▸ **WHAT NEEDS TO BE DONE**: Please repeat all of the listing exactly.

▸ **DATA SEGMENT**:
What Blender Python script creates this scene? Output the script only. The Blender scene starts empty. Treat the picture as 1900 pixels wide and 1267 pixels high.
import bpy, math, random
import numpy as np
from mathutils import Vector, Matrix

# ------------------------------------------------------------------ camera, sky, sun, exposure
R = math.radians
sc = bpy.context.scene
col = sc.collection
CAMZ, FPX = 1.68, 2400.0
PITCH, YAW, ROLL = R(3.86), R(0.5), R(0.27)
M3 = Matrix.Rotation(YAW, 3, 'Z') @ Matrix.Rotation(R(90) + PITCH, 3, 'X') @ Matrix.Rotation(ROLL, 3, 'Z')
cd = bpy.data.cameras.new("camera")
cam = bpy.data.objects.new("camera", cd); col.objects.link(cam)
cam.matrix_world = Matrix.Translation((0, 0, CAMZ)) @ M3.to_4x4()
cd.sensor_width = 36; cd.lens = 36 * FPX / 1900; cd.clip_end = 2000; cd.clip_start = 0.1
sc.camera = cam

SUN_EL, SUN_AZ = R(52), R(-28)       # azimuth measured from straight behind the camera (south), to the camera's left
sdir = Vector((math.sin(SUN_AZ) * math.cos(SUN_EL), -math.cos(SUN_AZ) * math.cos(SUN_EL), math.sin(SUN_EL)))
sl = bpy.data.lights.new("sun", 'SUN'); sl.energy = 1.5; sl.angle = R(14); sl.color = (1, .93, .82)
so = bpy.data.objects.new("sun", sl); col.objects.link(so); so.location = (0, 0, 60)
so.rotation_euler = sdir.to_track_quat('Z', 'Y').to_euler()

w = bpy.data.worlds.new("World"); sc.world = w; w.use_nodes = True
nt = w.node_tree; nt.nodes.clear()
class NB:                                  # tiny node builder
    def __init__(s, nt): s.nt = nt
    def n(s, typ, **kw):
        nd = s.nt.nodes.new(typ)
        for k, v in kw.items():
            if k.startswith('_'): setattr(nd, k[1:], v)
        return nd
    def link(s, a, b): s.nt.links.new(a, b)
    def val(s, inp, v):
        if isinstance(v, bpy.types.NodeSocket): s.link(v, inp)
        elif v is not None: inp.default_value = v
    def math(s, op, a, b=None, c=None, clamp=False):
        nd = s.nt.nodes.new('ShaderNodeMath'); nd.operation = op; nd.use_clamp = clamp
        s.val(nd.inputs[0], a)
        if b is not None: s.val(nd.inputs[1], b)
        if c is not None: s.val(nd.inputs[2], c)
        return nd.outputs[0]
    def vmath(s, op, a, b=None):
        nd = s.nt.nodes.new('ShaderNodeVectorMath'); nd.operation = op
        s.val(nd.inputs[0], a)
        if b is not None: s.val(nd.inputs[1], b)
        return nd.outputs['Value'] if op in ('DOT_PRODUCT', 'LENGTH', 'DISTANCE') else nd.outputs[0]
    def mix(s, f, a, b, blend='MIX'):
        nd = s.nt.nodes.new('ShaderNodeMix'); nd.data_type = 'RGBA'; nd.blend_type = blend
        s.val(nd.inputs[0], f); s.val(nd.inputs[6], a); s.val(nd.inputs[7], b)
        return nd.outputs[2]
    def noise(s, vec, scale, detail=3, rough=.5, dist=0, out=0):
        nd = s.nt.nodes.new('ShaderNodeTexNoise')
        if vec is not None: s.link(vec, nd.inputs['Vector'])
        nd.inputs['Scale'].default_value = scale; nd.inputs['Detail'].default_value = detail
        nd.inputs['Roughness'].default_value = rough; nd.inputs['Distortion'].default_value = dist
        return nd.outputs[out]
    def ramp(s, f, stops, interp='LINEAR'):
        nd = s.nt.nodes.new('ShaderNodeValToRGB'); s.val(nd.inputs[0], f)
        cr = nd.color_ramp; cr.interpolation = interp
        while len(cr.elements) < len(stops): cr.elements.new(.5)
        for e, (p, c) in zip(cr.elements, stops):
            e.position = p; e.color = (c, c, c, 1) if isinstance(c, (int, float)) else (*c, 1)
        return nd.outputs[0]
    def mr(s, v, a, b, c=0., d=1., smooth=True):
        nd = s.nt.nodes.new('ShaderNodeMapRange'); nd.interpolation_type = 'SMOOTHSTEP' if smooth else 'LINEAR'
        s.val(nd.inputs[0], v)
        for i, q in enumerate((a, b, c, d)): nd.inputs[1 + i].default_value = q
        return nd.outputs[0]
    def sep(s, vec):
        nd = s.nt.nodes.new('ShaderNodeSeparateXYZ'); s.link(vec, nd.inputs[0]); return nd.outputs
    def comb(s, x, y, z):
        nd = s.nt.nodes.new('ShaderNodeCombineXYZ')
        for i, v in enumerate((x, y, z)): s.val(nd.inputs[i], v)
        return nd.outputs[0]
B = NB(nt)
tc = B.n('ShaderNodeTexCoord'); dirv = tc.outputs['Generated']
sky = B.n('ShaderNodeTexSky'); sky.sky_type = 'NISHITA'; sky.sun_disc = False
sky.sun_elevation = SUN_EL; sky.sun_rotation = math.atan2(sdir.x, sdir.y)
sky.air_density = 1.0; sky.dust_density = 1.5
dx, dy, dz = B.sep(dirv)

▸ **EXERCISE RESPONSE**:
What Blender Python script creates this scene? Output the script only. The Blender scene starts empty. Treat the picture as 1900 pixels wide and 1267 pixels high.
import bpy, math, random
import numpy as np
from mathutils import Vector, Matrix

# ------------------------------------------------------------------ camera, sky, sun, exposure
R = math.radians
sc = bpy.context.scene
col = sc.collection
CAMZ, FPX = 1.68, 2400.0
PITCH, YAW, ROLL = R(3.86), R(0.5), R(0.27)
M3 = Matrix.Rotation(YAW, 3, 'Z') @ Matrix.Rotation(R(90) + PITCH, 3, 'X') @ Matrix.Rotation(ROLL, 3, 'Z')
cd = bpy.data.cameras.new("camera")
cam = bpy.data.objects.new("camera", cd); col.objects.link(cam)
cam.matrix_world = Matrix.Translation((0, 0, CAMZ)) @ M3.to_4x4()
cd.sensor_width = 36; cd.lens = 36 * FPX / 1900; cd.clip_end = 2000; cd.clip_start = 0.1
sc.camera = cam

SUN_EL, SUN_AZ = R(52), R(-28)       # azimuth measured from straight behind the camera (south), to the camera's left
sdir = Vector((math.sin(SUN_AZ) * math.cos(SUN_EL), -math.cos(SUN_AZ) * math.cos(SUN_EL), math.sin(SUN_EL)))
sl = bpy.data.lights.new("sun", 'SUN'); sl.energy = 1.5; sl.angle = R(14); sl.color = (1, .93, .82)
so = bpy.data.objects.new("sun", sl); col.objects.link(so); so.location = (0, 0, 60)
so.rotation_euler = sdir.to_track_quat('Z', 'Y').to_euler()

w = bpy.data.worlds.new("World"); sc.world = w; w.use_nodes = True
nt = w.node_tree; nt.nodes.clear()
class NB:                                  # tiny node builder
    def __init__(s, nt): s.nt = nt
    def n(s, typ, **kw):
        nd = s.nt.nodes.new(typ)
        for k, v in kw.items():
            if k.startswith('_'): setattr(nd, k[1:], v)
        return nd
    def link(s, a, b): s.nt.links.new(a, b)
    def val(s, inp, v):
        if isinstance(v, bpy.types.NodeSocket): s.link(v, inp)
        elif v is not None: inp.default_value = v
    def math(s, op, a, b=None, c=None, clamp=False):
        nd = s.nt.nodes.new('ShaderNodeMath'); nd.operation = op; nd.use_clamp = clamp
        s.val(nd.inputs[0], a)
        if b is not None: s.val(nd.inputs[1], b)
        if c is not None: s.val(nd.inputs[2], c)
        return nd.outputs[0]
    def vmath(s, op, a, b=None):
        nd = s.nt.nodes.new('ShaderNodeVectorMath'); nd.operation = op
        s.val(nd.inputs[0], a)
        if b is not None: s.val(nd.inputs[1], b)
        return nd.outputs['Value'] if op in ('DOT_PRODUCT', 'LENGTH', 'DISTANCE') else nd.outputs[0]
    def mix(s, f, a, b, blend='MIX'):
        nd = s.nt.nodes.new('ShaderNodeMix'); nd.data_type = 'RGBA'; nd.blend_type = blend
        s.val(nd.inputs[0], f); s.val(nd.inputs[6], a); s.val(nd.inputs[7], b)
        return nd.outputs[2]
    def noise(s, vec, scale, detail=3, rough=.5, dist=0, out=0):
        nd = s.nt.nodes.new('ShaderNodeTexNoise')
        if vec is not None: s.link(vec, nd.inputs['Vector'])
        nd.inputs['Scale'].default_value = scale; nd.inputs['Detail'].default_value = detail
        nd.inputs['Roughness'].default_value = rough; nd.inputs['Distortion'].default_value = dist
        return nd.outputs[out]
    def ramp(s, f, stops, interp='LINEAR'):
        nd = s.nt.nodes.new('ShaderNodeValToRGB'); s.val(nd.inputs[0], f)
        cr = nd.color_ramp; cr.interpolation = interp
        while len(cr.elements) < len(stops): cr.elements.new(.5)
        for e, (p, c) in zip(cr.elements, stops):
            e.position = p; e.color = (c, c, c, 1) if isinstance(c, (int, float)) else (*c, 1)
        return nd.outputs[0]
    def mr(s, v, a, b, c=0., d=1., smooth=True):
        nd = s.nt.nodes.new('ShaderNodeMapRange'); nd.interpolation_type = 'SMOOTHSTEP' if smooth else 'LINEAR'
        s.val(nd.inputs[0], v)
        for i, q in enumerate((a, b, c, d)): nd.inputs[1 + i].default_value = q
        return nd.outputs[0]
    def sep(s, vec):
        nd = s.nt.nodes.new('ShaderNodeSeparateXYZ'); s.link(vec, nd.inputs[0]); return nd.outputs
    def comb(s, x, y, z):
        nd = s.nt.nodes.new('ShaderNodeCombineXYZ')
        for i, v in enumerate((x, y, z)): s.val(nd.inputs[i], v)
        return nd.outputs[0]
B = NB(nt)
tc = B.n('ShaderNodeTexCoord'); dirv = tc.outputs['Generated']
sky = B.n('ShaderNodeTexSky'); sky.sky_type = 'NISHITA'; sky.sun_disc = False
sky.sun_elevation = SUN_EL; sky.sun_rotation = math.atan2(sdir.x, sdir.y)
sky.air_density = 1.0; sky.dust_density = 1.5
dx, dy, dz = B.sep(dirv)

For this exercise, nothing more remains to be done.